Jayne: Yeah, that was some pretty risky sittin' you did there. Wash: That's right, of course, 'cause they wouldn't arrest me if we got boarded, I'm just the pilot. I can always say I was flying the ship by accident.

'Serenity'


Literary Buffistas 3: Don't Parse the Blurb, Dear.

There's more to life than watching Buffy the Vampire Slayer! No. Really, there is! Honestly! Here's a place for Buffistas to come and discuss what it is they're reading, their favorite authors and poets. "Geez. Crack a book sometime."


Kathy A - Sep 27, 2006 10:15:51 am PDT #1277 of 28143
We're very stretchy. - Connie Neil

I loved the Chesapeake series, too, and did not read the final one. It was Seth all grown up, right?

Yep. The heroine in it was really poorly written, and Seth seemed to be OOC for much of the book (his evil mother is blackmailing him, and he doesn't say word one about it to any of his brothers, which makes absolutely no sense in context with the trilogy).

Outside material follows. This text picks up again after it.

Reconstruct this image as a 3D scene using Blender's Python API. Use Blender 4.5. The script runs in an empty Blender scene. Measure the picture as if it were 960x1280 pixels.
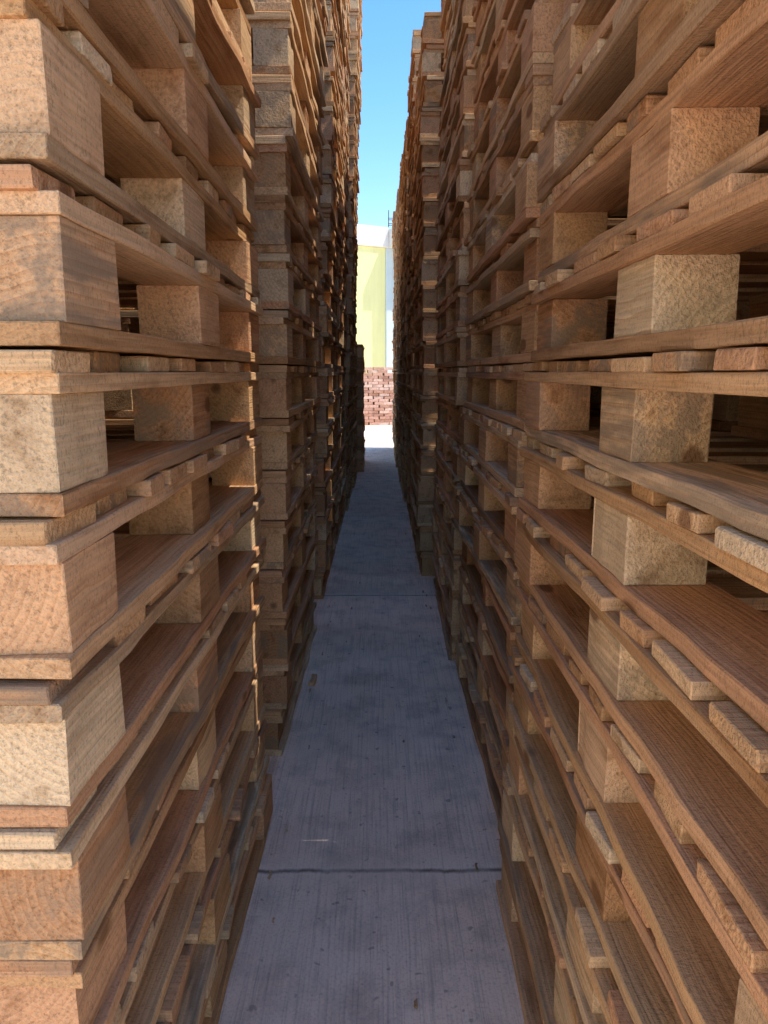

Jilli, my favorite vampire romance might be hard to find--it's waaayy out of print by now, since it's a category romance, but if you can locate it, I highly recommend Love Bites, by Margaret St. George. It's a Harlequin American romance that's about 10 years old by now, and it's very well-written. He's a vampire trying to establish a more humane variety of vamp (no feeding on humans, rely on blood-bank sources for food, assimilate as much as possible into human society--his job is late-night DJ in Denver), and she's his human assistant who handles all the daytime stuff. The conflict comes from the society of traditional vamps who feel threatened by his agenda, especially when he tracks down a potential source for curing vampirism.


erikaj - Sep 27, 2006 10:35:15 am PDT #1278 of 28143
Always Anti-fascist!

I think I read that one. Which is funny because not my usual stuff.


Kathy A - Sep 27, 2006 11:38:21 am PDT #1279 of 28143
We're very stretchy. - Connie Neil

It honestly reads like Buffy-verse stuff, without the woobie-ness. The vampires are pretty menacing.

The Big Bad in the book is a really evil old-but-still-beautiful vamp named Lilith whose biggest regret is not being able to see herself in the mirror. One of the creepier scenes towards the end involve a child vamp--very chilling stuff.


Hayden - Sep 29, 2006 9:54:30 am PDT #1280 of 28143
aka "The artist formerly known as Corwood Industries."

Was it here that people were mocking Jonah Goldberg? Because my friend Leonard is a master Jonah Goldberg-mocker.


brenda m - Sep 29, 2006 9:59:24 am PDT #1281 of 28143
If you're going through hell/keep on going/don't slow down/keep your fear from showing/you might be gone/'fore the devil even knows you're there

Thanks for that link, Corwood.


Hayden - Sep 29, 2006 10:27:32 am PDT #1282 of 28143
aka "The artist formerly known as Corwood Industries."

My pleasure.


QueenElizabeth - Sep 29, 2006 8:59:03 pm PDT #1283 of 28143

it looks like all three books are coming out in a month or two span (the last book is streetdated for Halloween).

Ohhhh... I finished this book a couple of weeks ago. I'm happy the next ones will be out so soon after! I'm a binge Nora Roberts fan - I go through spurts of reading many of her books at once, and then I have to take a break. Right now I'm finishing the O'Hurley series and probably won't come back to her for a while - at least until the next ones in the vamp love series come out.

In fact it's because of NR that I haven't read any of the books in my to-read pile...


Atropa - Sep 30, 2006 9:43:43 pm PDT #1284 of 28143
The artist formerly associated with cupcakes.

La la la. My copy of the new Terry Pratchett novel Wintersmith turned up in the mail today. It was wonderful. I really do think Tiffany is my favorite character of his.


Sheryl - Oct 01, 2006 5:03:21 am PDT #1285 of 28143
Fandom means never having to say "But where would I wear that?"

:whimper:

I told myself to wait until the next con to buy Wintersmith. That's just under three weeks away. sigh...


Steph L. - Oct 01, 2006 8:11:35 am PDT #1286 of 28143
Unusually and exceedingly peculiar and altogether quite impossible to describe

Jilli, I cannot recommend The Astonishing Adventures of Fanboy and Goth Girl. Even as a huge comics fan, I can't recommend it. "Goth" is code for "emotionally troubled," and Fanboy is mostly a whiner.

Stoner & Spaz, by Ron Koertge, did the trope of geeky-outsider-boy-meets-edgy-rebellious-girl MUCH better.

And as for contemporary books about how high school/the teen years suck ASS, well, I would say that BTVS ruined me for any further fiction about high school sucking. I set the bar pretty high.